TASK MATERIAL:
━━━━━━━━━━━━━━━━

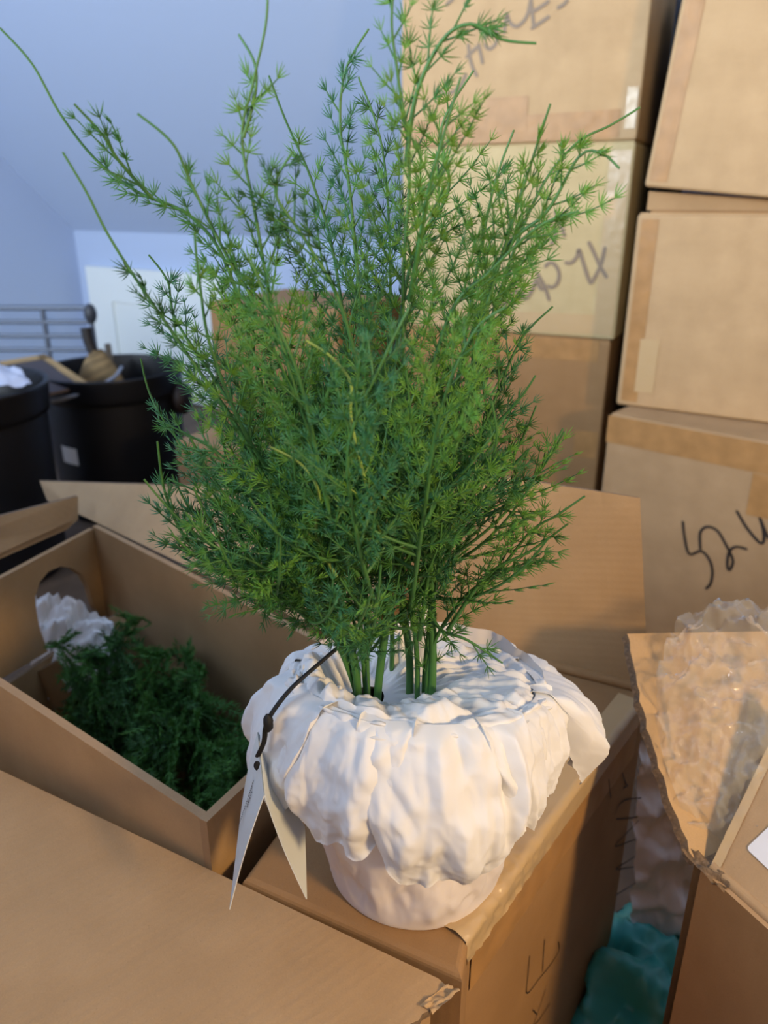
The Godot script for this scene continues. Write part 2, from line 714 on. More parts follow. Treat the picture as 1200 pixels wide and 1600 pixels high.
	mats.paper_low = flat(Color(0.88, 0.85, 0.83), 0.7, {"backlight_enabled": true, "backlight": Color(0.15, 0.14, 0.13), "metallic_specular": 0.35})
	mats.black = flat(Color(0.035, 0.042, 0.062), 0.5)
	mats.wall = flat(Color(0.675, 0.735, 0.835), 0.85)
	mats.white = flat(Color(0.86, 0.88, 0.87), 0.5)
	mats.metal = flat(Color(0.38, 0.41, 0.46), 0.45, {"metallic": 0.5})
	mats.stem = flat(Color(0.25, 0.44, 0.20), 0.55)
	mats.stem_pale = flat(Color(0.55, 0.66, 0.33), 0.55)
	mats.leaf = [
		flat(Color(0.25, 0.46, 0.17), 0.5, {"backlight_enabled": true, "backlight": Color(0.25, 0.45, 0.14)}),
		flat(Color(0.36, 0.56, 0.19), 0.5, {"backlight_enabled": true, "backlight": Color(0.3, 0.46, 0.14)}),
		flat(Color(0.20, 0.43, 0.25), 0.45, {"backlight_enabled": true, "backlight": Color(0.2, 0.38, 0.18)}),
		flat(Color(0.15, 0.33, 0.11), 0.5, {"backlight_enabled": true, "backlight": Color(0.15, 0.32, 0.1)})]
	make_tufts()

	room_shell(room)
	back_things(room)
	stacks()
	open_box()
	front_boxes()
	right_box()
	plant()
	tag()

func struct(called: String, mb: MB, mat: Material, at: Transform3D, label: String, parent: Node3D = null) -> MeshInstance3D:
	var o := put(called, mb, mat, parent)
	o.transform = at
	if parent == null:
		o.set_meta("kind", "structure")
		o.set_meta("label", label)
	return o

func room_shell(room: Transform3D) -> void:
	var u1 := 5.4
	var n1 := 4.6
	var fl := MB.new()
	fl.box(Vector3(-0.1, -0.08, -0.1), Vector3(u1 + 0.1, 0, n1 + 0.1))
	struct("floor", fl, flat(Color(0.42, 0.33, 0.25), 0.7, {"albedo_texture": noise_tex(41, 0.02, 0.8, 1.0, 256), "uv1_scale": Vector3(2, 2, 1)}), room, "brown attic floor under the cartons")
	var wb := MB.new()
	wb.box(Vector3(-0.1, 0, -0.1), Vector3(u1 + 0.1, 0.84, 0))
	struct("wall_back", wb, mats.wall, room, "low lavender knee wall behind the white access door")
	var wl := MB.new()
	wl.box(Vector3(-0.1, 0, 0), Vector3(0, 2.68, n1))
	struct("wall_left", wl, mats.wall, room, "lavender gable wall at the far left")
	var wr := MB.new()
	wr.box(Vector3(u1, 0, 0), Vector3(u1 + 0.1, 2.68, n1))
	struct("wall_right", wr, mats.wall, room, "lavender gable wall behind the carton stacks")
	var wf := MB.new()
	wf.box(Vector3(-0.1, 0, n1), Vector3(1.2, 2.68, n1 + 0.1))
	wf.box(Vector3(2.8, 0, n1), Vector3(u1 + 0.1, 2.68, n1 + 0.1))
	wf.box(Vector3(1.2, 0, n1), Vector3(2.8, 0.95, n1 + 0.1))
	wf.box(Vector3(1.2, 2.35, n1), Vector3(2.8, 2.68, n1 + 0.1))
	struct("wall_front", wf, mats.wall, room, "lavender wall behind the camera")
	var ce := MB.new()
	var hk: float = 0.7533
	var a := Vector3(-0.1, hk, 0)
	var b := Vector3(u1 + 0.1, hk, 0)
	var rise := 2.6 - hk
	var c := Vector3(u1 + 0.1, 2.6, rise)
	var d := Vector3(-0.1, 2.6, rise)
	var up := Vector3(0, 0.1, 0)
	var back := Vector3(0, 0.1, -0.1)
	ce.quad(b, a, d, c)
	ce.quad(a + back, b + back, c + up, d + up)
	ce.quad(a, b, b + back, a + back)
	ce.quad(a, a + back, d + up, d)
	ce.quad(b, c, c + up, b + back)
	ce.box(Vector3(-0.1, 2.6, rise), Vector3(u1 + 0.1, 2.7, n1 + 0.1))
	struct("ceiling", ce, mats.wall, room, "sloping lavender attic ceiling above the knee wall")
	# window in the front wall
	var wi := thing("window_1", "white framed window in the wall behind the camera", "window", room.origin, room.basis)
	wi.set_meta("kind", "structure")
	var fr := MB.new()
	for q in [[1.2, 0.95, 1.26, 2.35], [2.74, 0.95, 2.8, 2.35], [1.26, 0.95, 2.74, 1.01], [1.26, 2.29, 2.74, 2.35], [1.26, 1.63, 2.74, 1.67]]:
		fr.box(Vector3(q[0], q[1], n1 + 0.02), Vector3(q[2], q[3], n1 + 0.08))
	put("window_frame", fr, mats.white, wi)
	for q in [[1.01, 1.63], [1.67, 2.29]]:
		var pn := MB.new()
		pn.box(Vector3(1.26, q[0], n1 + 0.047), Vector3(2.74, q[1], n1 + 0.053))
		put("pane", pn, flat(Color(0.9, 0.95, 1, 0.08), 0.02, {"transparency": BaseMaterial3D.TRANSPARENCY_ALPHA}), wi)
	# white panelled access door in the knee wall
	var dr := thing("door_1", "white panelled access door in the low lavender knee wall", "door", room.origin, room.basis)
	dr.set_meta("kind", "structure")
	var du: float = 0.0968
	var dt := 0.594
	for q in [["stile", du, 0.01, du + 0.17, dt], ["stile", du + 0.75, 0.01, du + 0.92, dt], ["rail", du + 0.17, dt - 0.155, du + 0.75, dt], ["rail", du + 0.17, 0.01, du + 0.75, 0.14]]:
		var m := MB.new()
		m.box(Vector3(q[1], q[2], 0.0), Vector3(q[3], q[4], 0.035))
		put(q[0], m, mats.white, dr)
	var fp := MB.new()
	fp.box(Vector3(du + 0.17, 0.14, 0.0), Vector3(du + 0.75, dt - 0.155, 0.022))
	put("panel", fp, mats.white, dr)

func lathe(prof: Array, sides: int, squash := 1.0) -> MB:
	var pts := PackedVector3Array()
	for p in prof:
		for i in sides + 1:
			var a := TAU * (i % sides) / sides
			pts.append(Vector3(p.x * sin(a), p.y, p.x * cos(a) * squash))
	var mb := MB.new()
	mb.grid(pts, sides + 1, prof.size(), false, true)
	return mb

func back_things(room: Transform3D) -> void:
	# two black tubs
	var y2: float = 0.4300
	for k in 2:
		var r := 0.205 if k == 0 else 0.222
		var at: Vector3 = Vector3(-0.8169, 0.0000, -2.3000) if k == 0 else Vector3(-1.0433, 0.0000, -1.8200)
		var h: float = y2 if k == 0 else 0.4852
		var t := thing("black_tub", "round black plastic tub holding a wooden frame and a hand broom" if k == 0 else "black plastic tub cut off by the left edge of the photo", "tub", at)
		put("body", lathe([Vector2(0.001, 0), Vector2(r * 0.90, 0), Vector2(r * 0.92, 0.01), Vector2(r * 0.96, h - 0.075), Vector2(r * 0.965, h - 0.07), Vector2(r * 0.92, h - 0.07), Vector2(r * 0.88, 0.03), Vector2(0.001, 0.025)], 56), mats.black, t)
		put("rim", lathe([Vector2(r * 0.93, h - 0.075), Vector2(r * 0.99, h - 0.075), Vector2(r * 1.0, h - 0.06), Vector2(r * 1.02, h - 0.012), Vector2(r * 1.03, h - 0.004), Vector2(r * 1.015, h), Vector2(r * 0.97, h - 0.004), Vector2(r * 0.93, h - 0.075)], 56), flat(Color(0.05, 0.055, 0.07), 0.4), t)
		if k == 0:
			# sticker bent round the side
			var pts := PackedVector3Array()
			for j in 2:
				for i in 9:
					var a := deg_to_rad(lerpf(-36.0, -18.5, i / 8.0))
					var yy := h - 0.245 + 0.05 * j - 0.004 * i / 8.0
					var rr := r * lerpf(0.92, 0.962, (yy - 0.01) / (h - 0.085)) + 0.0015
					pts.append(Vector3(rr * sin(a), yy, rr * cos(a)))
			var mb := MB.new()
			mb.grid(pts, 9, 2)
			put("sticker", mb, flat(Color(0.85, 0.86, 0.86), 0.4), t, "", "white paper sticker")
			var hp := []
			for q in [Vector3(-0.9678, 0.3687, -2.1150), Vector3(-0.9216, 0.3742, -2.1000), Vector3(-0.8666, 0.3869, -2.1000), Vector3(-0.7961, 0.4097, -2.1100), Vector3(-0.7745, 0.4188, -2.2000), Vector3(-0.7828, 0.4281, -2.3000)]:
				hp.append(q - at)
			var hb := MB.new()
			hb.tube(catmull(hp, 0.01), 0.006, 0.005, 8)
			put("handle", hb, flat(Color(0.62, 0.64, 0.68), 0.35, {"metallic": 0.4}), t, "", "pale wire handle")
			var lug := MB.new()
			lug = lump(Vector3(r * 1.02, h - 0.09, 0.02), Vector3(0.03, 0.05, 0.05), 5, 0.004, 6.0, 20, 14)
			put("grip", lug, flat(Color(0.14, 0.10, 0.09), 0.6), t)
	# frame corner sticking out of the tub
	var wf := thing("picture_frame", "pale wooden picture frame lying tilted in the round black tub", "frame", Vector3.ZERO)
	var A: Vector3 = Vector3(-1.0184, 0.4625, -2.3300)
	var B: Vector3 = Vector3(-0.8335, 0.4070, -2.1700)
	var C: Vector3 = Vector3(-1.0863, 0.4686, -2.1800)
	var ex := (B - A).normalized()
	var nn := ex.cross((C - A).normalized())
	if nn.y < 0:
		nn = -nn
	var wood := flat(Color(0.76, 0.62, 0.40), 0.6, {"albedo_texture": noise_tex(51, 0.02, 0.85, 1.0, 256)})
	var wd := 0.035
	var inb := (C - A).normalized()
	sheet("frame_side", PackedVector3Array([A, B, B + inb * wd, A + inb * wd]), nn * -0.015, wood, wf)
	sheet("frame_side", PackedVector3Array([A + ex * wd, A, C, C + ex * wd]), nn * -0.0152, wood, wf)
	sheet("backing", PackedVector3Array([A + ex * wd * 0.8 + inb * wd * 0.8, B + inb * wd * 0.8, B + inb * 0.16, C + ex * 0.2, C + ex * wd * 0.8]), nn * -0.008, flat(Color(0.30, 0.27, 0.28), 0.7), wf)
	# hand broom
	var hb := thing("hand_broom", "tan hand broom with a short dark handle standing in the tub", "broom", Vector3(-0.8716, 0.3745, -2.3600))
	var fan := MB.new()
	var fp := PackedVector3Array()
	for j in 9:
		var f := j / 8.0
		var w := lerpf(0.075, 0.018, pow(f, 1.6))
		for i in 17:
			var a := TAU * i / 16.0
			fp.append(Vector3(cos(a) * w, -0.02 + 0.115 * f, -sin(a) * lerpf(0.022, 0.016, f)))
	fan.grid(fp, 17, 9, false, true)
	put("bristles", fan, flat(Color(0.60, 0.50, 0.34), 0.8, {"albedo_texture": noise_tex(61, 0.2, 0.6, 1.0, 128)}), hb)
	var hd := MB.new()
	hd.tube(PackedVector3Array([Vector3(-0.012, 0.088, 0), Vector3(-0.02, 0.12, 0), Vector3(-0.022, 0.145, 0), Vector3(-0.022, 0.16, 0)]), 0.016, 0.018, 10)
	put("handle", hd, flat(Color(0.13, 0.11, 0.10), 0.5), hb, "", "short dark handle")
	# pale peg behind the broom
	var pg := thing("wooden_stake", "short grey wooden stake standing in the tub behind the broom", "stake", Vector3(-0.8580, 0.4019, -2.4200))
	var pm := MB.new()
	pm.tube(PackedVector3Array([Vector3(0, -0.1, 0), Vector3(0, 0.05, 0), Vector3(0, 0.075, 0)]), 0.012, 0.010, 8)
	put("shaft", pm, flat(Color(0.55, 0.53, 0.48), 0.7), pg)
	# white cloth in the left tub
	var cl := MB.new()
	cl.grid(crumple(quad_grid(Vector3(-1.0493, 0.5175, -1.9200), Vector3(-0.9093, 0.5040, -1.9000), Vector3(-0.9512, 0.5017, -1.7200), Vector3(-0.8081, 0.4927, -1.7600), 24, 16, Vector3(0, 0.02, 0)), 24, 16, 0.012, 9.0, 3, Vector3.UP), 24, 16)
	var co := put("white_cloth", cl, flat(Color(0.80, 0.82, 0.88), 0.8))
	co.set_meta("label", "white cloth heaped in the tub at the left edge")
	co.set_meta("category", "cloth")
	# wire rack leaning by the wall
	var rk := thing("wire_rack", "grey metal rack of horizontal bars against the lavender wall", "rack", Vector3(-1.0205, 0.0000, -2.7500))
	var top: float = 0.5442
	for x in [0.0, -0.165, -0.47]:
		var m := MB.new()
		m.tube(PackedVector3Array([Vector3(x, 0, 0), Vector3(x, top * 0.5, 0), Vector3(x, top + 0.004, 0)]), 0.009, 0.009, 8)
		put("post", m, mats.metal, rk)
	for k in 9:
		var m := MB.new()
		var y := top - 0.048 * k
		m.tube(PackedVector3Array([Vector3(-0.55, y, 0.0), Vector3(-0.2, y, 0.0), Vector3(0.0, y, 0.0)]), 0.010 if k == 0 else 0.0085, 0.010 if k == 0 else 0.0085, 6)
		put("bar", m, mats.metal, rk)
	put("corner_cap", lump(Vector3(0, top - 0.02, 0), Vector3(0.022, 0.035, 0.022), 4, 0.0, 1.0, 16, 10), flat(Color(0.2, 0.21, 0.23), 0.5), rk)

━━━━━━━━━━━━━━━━

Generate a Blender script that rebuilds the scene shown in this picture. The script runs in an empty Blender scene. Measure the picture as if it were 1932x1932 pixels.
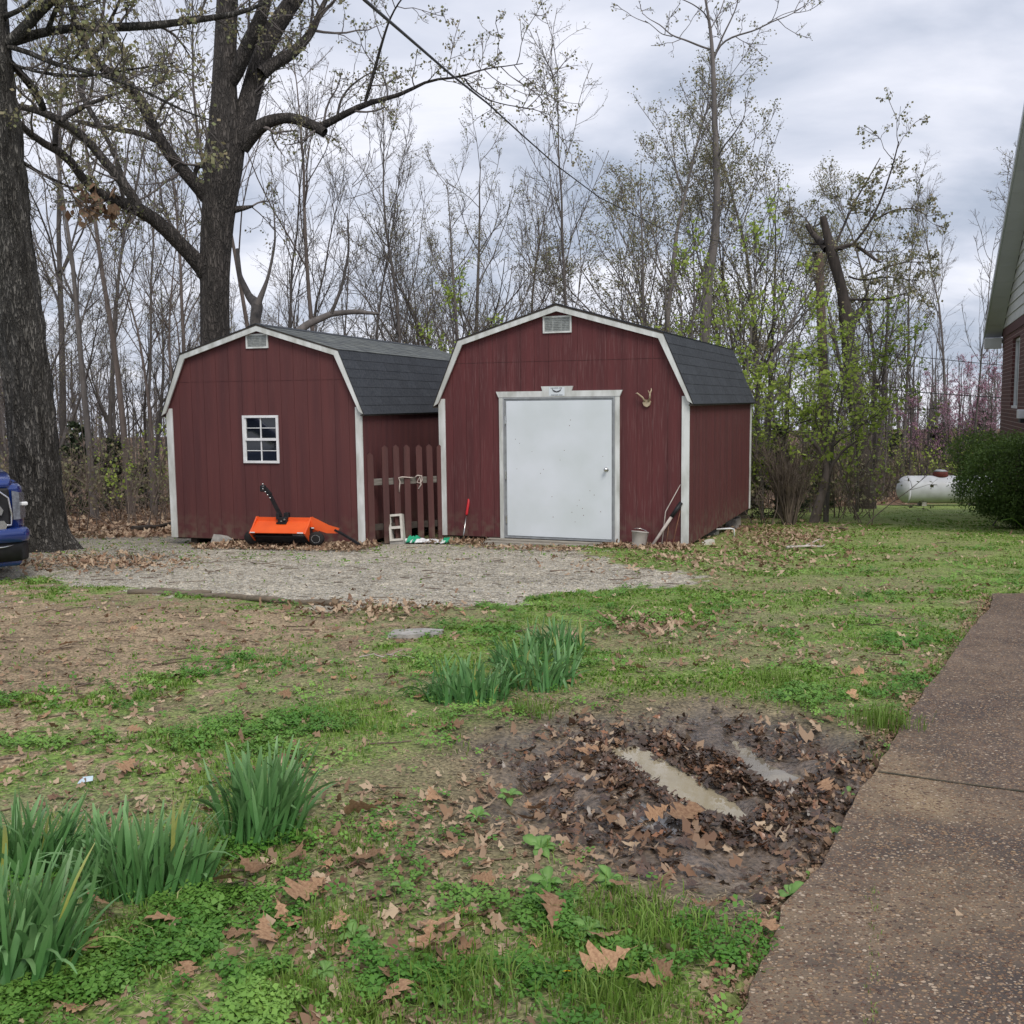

━━━━━━━━━━━━━━━━

TO BE DONE: Show each line in the entries that holds the string "this".

WRITTEN REPLY:
The Godot script for this scene continues. Write part 2, from line 714 on. More parts follow. Treat the picture as 1200 pixels wide and 1600 pixels high.
Generate a Blender script that rebuilds the scene shown in this picture. The script runs in an empty Blender scene. Measure the picture as if it were 1932x1932 pixels.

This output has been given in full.